Eine zweite Spielstätte wurde 1922 im umgebauten alten Landgrafentheater (Barocktheater) als „Kleines Haus“ eröffnet. 1924 übernahm Ernst Legal die Theaterleitung. Neben Wagnissen, die starke Kritik auslösten, gab es auch viel Konventionelles. Die Oper gewann unter Generalmusikdirektor Joseph Rosenstock, einem Förderer zeitgenössischer Musik, weiter an Profil. Carl Ebert, Generalintendant 1927 bis 1931, war nicht nur als Schauspieler und Regisseur ein genialer Gestalter, er hatte zudem eine glückliche Hand bei der Wahl seiner Mitarbeiter: Karl Böhm als Generalmusikdirektor, Wilhelm Reinking als Bühnenbildner, Arthur Maria Rabenalt als Opernspielleiter und Cläre Eckstein, eine Vorläuferin des modernen Tanztheaters. Dem ausgezeichneten Schauspielensemble gehörten u. a. Bernhard Minetti, Sybille Schmitz, Werner Fink und Werner Kinz an. 1931 übernahm Gustav Hartung erneut die Theaterleitung. Im Musiktheater wahrten die Dirigenten Karl Maria Zwißler und Hans Schmidt-Isserstedt DAs Ruf als eine der modernsten Bühnen Deutschlands. Hartungs erfolgreiche Theaterarbeit fand ihr jähes Ende mit der Machtübernahme der Nationalsozialisten. Vor deren Zugriff rettete er sich im März 1933 durch Flucht in die Schweiz. Zahlreiche beliebte Künstler wie Ernst Ginsberg, Lilly Palmer und Franziska Kinz mussten aus rassischen oder politischen Gründen das Theater verlassen, ebenso der Dramaturg Kurt Hirschfeld. Stücke mit völkischer und nationaler Tendenz von meist geringem Wert bestimmten zunächst den Spielplan des Schauspiels.

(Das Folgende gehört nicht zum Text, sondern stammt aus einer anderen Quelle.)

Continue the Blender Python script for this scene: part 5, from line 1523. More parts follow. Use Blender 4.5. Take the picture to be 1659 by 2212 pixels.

1934 ging die Leitung des Landestheaters an Franz Everth (1880-1965), der zwar um Konzessionen nicht herumkam, das Theater jedoch weitgehend von nationalsozialistischer Beeinflussung freihalten konnte. Für qualitätvolles Theater sorgten die Spielleiter Jochen Poelzig und Reinhard Lehmann sowie Generalmusikdirektor Fritz Mechlenburg, dazu hervorragende Schauspieler wie Martin Held, Hanns Ernst Jäger und Carl Raddatz. Die Tradition des Darmstädter Ausstattungsstils setzte Max Fritzsche fort und die über Jahrzehnte bewährte Elli Büttner. Wie alle deutschen Bühnen musste das Darmstädter Theater Ende August 1944 schließen. Wenige Tage später fielen in der Brandnacht beide Häuser dem Bombenangriff zum Opfer.

Lit.: Kaiser, Hermann: Modernes Theater in Darmstadt 1910–1933. Ein Beitrag zur Stilgeschichte des deutschen Theaters zu Beginn des 20. Jahrhunderts, Darmstadt 1955; ders.: Vom Zeittheater zur Sellner-Bühne, Darmstadt 1961.